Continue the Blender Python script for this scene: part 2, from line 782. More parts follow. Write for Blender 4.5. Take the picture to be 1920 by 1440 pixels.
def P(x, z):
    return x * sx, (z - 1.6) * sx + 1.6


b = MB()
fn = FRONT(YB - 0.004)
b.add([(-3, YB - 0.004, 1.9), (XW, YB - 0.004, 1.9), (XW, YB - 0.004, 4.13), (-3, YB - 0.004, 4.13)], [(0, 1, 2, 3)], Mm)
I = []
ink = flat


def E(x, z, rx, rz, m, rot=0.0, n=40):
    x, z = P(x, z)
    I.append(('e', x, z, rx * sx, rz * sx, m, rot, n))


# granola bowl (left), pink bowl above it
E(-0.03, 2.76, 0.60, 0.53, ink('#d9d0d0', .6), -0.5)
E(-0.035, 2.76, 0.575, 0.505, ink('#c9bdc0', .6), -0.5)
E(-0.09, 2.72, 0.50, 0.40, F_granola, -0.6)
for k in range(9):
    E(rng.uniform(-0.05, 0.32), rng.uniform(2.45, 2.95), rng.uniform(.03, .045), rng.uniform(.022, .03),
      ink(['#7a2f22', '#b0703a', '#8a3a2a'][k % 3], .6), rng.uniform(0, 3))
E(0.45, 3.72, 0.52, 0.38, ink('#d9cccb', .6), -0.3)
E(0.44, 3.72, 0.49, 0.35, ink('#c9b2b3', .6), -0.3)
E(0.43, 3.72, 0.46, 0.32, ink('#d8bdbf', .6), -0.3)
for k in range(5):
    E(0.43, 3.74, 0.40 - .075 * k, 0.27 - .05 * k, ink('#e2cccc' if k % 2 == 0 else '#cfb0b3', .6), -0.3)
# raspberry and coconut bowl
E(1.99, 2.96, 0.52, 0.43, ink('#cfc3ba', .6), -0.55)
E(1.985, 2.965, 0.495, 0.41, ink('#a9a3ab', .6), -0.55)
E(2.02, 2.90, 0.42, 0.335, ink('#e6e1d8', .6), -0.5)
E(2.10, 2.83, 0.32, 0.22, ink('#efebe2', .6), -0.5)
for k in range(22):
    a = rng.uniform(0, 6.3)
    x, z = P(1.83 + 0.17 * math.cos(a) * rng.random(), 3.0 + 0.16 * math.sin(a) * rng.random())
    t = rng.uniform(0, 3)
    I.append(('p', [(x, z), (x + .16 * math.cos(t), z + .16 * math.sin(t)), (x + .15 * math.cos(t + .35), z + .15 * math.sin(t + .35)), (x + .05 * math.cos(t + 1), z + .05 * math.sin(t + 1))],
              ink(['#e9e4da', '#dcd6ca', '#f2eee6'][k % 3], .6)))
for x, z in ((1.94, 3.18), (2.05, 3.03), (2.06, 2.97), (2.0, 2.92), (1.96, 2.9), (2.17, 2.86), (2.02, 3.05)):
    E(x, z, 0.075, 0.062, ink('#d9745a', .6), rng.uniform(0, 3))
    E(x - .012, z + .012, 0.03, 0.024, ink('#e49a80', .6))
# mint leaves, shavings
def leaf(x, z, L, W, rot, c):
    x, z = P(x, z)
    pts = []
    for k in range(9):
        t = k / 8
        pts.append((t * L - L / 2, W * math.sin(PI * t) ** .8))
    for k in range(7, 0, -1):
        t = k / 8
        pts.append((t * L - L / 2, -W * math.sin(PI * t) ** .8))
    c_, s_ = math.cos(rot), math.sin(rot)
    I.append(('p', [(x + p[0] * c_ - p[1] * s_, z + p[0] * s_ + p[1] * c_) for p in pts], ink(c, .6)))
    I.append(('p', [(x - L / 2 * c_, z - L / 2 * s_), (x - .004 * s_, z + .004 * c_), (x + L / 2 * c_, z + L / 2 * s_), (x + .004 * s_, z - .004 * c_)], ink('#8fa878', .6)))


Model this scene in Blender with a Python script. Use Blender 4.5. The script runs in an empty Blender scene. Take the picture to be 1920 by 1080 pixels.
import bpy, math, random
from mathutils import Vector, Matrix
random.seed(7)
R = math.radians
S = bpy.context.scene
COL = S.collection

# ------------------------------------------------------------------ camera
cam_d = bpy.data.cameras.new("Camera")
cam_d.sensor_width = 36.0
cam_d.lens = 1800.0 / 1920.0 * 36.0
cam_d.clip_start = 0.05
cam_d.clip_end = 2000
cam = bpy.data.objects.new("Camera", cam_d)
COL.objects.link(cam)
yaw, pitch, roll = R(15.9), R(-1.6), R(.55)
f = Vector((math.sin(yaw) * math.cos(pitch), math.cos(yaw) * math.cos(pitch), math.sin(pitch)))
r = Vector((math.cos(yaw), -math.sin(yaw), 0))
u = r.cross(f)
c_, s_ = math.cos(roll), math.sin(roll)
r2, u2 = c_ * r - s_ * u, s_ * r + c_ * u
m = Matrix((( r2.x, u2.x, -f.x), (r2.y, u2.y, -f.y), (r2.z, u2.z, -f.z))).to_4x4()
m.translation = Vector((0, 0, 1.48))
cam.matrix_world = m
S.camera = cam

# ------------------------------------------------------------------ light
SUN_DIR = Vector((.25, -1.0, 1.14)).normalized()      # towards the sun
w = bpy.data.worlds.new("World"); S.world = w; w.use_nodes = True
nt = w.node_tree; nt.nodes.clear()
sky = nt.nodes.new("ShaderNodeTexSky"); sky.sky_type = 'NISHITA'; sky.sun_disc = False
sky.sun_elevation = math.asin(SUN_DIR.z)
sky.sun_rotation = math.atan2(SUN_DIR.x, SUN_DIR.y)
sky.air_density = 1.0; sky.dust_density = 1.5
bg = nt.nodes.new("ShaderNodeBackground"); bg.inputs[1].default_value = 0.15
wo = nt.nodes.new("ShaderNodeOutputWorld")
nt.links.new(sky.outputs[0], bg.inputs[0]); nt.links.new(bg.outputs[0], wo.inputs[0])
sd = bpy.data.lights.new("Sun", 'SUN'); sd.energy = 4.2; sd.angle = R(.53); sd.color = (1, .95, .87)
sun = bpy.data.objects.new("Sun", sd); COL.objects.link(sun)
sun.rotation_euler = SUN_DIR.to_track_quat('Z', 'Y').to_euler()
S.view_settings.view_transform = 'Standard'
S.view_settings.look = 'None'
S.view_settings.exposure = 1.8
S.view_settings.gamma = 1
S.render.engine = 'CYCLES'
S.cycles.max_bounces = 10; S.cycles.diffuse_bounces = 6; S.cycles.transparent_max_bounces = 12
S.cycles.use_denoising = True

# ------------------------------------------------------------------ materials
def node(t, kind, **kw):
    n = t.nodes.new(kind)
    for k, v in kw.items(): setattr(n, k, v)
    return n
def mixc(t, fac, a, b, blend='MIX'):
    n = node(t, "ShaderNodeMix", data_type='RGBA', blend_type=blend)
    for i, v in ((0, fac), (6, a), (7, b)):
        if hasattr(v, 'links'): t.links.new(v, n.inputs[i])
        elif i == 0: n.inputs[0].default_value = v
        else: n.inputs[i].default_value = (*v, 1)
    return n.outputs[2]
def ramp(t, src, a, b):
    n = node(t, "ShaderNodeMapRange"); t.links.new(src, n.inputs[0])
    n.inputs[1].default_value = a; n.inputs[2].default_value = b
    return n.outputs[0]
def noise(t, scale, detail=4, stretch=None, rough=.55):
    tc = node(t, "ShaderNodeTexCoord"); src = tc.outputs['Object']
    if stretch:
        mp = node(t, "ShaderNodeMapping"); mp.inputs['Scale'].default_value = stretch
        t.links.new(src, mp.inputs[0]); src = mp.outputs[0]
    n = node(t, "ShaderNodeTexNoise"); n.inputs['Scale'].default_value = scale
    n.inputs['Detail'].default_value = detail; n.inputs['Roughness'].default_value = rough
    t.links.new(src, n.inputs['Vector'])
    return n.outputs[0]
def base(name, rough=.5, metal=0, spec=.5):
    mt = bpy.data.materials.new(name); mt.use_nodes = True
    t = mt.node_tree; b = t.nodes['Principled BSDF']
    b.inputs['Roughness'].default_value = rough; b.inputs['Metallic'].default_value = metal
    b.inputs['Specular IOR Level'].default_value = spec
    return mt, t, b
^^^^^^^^
## SET TASK
Starting at the first line of the records, print each line exactly, stopping after the line that contains "I.append(('e', x, z, rx".

## THE RESULT
Continue the Blender Python script for this scene: part 2, from line 782. More parts follow. Write for Blender 4.5. Take the picture to be 1920 by 1440 pixels.
def P(x, z):
    return x * sx, (z - 1.6) * sx + 1.6


b = MB()
fn = FRONT(YB - 0.004)
b.add([(-3, YB - 0.004, 1.9), (XW, YB - 0.004, 1.9), (XW, YB - 0.004, 4.13), (-3, YB - 0.004, 4.13)], [(0, 1, 2, 3)], Mm)
I = []
ink = flat


def E(x, z, rx, rz, m, rot=0.0, n=40):
    x, z = P(x, z)
    I.append(('e', x, z, rx * sx, rz * sx, m, rot, n))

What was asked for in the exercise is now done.